Ironically, Bhagwandas and three other senior judges will not sit in the full court. This is because Tuesday's five-bench order bars them from doing so on the ground they had earlier declined to hear the petitions, Dawn reported Wednesday.

The other judges are Javed Iqbal, Abdul Hameed Dogar and Mohammad Raza Khan.
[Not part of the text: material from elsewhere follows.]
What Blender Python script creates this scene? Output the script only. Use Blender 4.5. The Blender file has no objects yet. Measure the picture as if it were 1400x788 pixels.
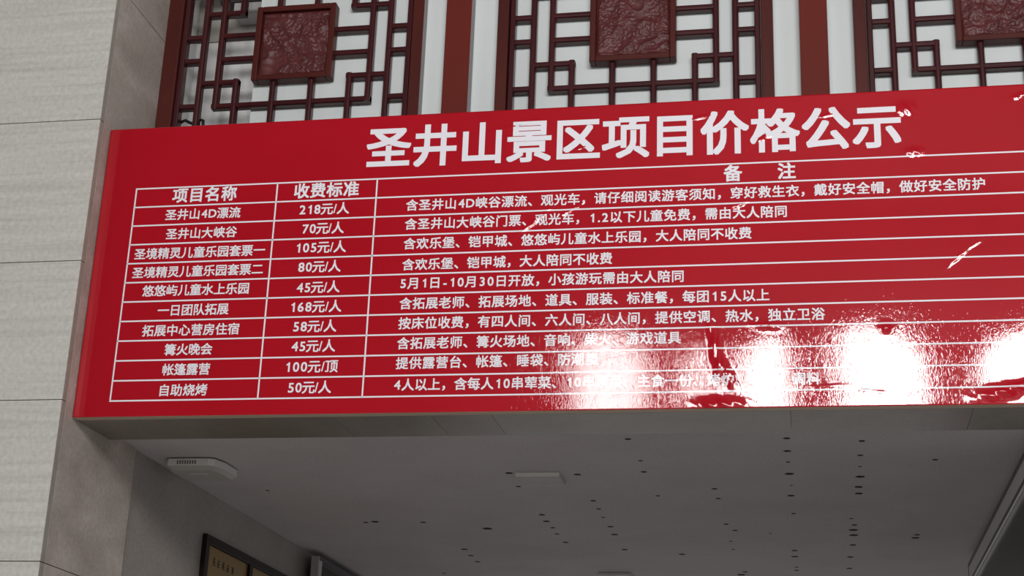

All four are members of the SJC.

The full bench will begin day-to-day hearings from May 14 to decide 23 petitions filed by the chief justice and others, including the Adliya Bachao Committee, the Pakistan Bar Council - and the Supreme Court Bar Association -.

Headed by judge Khalilur Rehman Ramday, the full court comprises judges Mohammad Nawaz Abbasi, Faqir Mohammad Khokhar, Falak Sher, Shakirullah Jan, M. Javed Buttar, Tassaduq Hussain Jillani, Saiyed Saeed Ashhad, Nasirul Mulk, Fayyaz Ahmed, Ijaz Ahmed and Syed Jamshed Ali, as also ad hoc judges Hamid Ali Mirza and Ghulam Rabbani.

'Amid the raging judicial crisis, legal experts are watching with interest and attaching great importance to the full court,' Dawn said.

The chief justice, in fact, had constituted the bench last November to settle a dispute between two claimants for the SCBA presidency.

'Now himself a petitioner before the full court, the chief justice has raised as many as 132 questions, including the competence of the SJC to try the Chief Justice of Pakistan -, constitution of the Supreme Judicial Council without the CJP,' the newspaper said.

This apart, there were issues like personal bias and prospects of advancement of some SJC members, alleged mala fide on the part of Musharraf and Prime Minister Shaukat Aziz, the haste with which the president acted against the CJP, illegal assumption of office by the acting chief justice, and the executive assault on the independence of the judiciary.

On his part, Musharraf Tuesday reiterated he had sent the reference received from Prime Minister Aziz against the chief justice to the SJC since he was 'convinced about its validity'.

'I was convinced about the reference and that was why it was sent to the SJC by setting aside personal relationships,' the president said while addressing the 13th convocation of the Army Electrical and Mechanical Engineering College in Rawalpindi.

'I found some serious observations against the chief justice and decided to confront him,' Musharraf maintained, adding that he had nothing personal against the chief justice.

'I am of the strong view that while dealing with the matters of state, personal and social relationships must be set aside as state and the nation come first,' he added.

Meanwhile, the Pakistan Bar Council on Tuesday announced that lawyers would continue their protest against the presidential reference and would observe on a daily basis a one-hour token strike and a four-hour hunger strike throughout the country.

A meeting of the National Action Committee comprising leaders of the bar has been called in Islamabad on May 11 to take stock of the situation and chalk out the future course of action.